Gather every line in the records below that contains the word "script".

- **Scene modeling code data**
----------

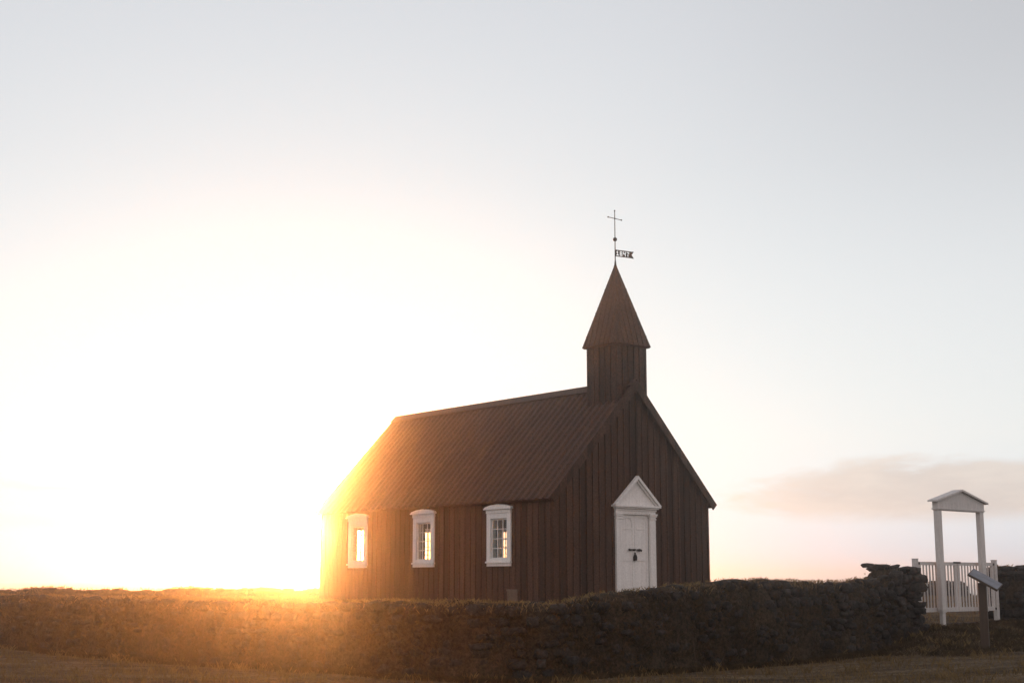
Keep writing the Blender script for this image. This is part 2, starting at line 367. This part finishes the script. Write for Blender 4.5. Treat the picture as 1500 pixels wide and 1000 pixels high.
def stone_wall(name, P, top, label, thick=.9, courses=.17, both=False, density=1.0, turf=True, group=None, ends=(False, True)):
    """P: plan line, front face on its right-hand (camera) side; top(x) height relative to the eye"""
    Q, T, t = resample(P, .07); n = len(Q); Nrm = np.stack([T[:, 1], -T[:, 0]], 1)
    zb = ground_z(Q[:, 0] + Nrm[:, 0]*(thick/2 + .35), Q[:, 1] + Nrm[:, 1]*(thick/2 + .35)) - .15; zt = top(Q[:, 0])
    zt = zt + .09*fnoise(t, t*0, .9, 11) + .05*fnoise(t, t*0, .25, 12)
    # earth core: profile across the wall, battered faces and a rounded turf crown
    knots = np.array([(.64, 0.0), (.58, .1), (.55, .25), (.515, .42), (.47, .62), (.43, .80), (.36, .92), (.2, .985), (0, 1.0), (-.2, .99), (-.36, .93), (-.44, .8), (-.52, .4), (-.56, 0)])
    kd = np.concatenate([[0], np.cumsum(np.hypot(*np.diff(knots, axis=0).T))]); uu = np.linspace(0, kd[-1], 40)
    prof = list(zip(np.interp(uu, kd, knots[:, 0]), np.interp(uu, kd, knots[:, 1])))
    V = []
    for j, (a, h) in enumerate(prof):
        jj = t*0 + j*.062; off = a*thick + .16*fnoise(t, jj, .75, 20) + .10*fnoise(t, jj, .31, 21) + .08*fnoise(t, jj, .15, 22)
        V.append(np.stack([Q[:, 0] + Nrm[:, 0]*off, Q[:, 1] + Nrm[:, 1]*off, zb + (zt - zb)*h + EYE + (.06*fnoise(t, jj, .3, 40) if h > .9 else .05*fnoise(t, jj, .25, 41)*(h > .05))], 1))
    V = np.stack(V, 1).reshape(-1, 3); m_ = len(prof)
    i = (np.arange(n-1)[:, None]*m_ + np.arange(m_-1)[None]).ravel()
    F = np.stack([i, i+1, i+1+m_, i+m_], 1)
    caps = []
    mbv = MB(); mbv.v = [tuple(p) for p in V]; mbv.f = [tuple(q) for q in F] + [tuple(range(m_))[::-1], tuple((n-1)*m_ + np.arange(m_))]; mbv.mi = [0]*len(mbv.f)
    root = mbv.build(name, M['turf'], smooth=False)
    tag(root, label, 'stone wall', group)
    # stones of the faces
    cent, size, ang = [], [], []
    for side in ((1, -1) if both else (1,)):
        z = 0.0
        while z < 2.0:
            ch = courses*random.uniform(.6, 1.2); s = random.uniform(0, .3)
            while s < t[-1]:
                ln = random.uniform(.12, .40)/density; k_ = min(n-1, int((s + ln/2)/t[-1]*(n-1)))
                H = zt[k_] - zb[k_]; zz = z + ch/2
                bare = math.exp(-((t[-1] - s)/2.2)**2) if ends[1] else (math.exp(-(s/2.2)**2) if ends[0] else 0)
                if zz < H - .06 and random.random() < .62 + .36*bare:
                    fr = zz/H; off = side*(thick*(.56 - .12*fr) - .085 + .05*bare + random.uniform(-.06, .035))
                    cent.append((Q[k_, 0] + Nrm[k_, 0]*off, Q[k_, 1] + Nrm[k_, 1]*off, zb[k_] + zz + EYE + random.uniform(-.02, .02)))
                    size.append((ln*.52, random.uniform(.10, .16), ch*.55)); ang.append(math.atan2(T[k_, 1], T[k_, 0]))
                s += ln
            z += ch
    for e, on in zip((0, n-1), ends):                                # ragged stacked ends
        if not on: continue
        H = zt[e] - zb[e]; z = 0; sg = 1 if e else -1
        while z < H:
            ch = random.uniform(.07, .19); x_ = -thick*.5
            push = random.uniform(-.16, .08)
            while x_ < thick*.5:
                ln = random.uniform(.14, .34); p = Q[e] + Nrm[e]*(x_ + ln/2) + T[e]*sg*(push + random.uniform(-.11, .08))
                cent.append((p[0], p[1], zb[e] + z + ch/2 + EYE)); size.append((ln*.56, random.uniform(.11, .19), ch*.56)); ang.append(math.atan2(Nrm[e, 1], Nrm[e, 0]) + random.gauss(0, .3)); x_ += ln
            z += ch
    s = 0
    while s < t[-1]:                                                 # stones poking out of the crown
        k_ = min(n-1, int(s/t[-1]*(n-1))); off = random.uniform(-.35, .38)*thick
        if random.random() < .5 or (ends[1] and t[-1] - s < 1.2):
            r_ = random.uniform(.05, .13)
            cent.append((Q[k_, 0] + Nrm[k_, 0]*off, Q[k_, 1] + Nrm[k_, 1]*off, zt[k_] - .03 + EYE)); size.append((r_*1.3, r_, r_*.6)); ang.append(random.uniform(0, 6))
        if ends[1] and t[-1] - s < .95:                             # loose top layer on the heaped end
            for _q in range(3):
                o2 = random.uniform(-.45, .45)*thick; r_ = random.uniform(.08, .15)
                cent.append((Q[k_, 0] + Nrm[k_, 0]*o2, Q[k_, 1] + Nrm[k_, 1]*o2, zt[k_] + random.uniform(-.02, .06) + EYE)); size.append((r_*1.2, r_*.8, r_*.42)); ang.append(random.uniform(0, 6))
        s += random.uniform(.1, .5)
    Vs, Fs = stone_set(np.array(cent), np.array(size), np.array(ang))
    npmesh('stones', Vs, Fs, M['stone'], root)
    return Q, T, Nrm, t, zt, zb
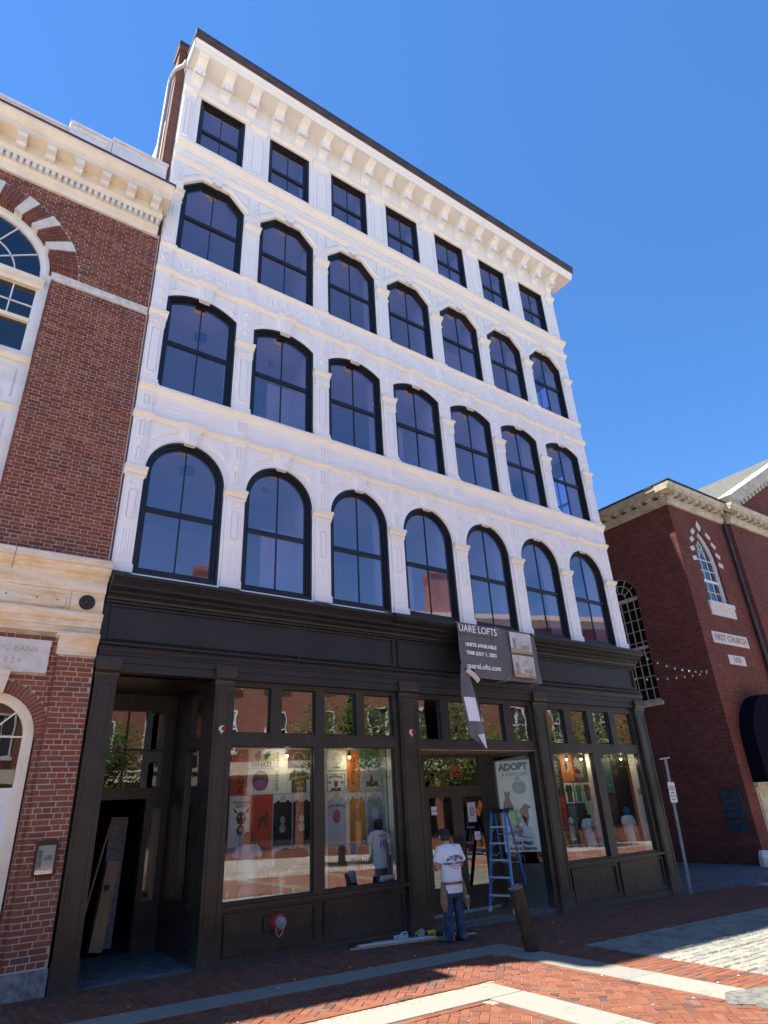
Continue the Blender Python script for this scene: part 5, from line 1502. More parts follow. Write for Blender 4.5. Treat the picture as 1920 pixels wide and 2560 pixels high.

----------

- **Problem solution**
Keep writing the Blender script for this image. This is part 2, starting at line 367. This part finishes the script. Write for Blender 4.5. Treat the picture as 1500 pixels wide and 1000 pixels high.
Continue the Blender Python script for this scene: part 5, from line 1502. More parts follow. Write for Blender 4.5. Treat the picture as 1920 pixels wide and 2560 pixels high.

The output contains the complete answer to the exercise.